Monday, August 14, 2006

Upsets on Their Way Out

The dangerous and illegal "upset conditions" loophole is on track to be eliminated this fall. This Thursday August 17, the Colorado Air Pollution Control Division is slated to formally request the Air Quality Control Commission eliminate the loophole through a rulemaking. The meeting starts at 9:00 A.M. in the Sabin Room at the Colorado Department of Public Health and Environment.

The loophole, which exempts compliance with the Clean Air Act during "Upset Conditions and Breakdowns," allows polluters to endanger public health and welfare and avoid compliance with clean air laws and regulations.

On December 22, 2005, Rocky Mountain Clean Air Action filed a petition with the U.S. Environmental Protection Agency (EPA) to require the state of Colorado to finally eliminate the loophole . In response, the EPA threatened to change Colorado regulations itself if the state did not act, stating "[I]f the AQCC [air quality control commission] does not expeditiously adopt changes to the upset rule that are consistent with the Clean Air Act, we intend to propose a SIP [state implementation plan] call using our notice and comment rulemaking authority."

Polluters in Colorado have used the loophole extensively to avoid being held accountable to clean air laws and public health and welfare.

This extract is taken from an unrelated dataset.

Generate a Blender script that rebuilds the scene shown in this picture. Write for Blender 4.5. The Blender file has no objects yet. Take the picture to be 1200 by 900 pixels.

Data from the state of Colorado shows that since 1999, two facilities--the Holcim cement plant near Florence and Tri-State Generation's Craig coal-fired power plant--have claimed over 300 upsets. Most recently, state data shows that the CEMEX cement plant near Lyons used the loophole to get out of complying with limits on dioxin emissions on May 23, 2005.

Upsets are also a threat to ambient air quality, especially in the Denver metro area. A review of data on file with the state shows that between 2001-2006, the Suncor oil refinery north of Denver (picture above) and the BP Wattenberg natural gas processing plant east of Denver experienced 66 and 79 upsets, respectively, all related to the emission of ozone forming compounds. Just in 2005, the BP Wattenberg gas plant experienced an upset that released ozone forming compounds for over 90 days. In light of dangerously high ozone, these upsets pose serious threats to ambient air and human health.

Hopefully the Air Quality Control Commission will eliminate this loophole as soon as possible to protect our clean air.


At 9:12 PM, Blogger clean air citizen said...

The picture of the flare at the refinery - Is this an upset?

At 9:03 AM, Blogger Rocky Mountain Clean Air Action said...

I'm not certain as I haven't had a chance to go through state records in detail to see what was reported. It seems like it may not be, but for some sources, like this flare, it's hard to tell upsets just by looking.

This is one more example of why this loophole needs to be eliminated. We need to be able to know for certain whether or not we're seeing unhealthy and illegal pollution.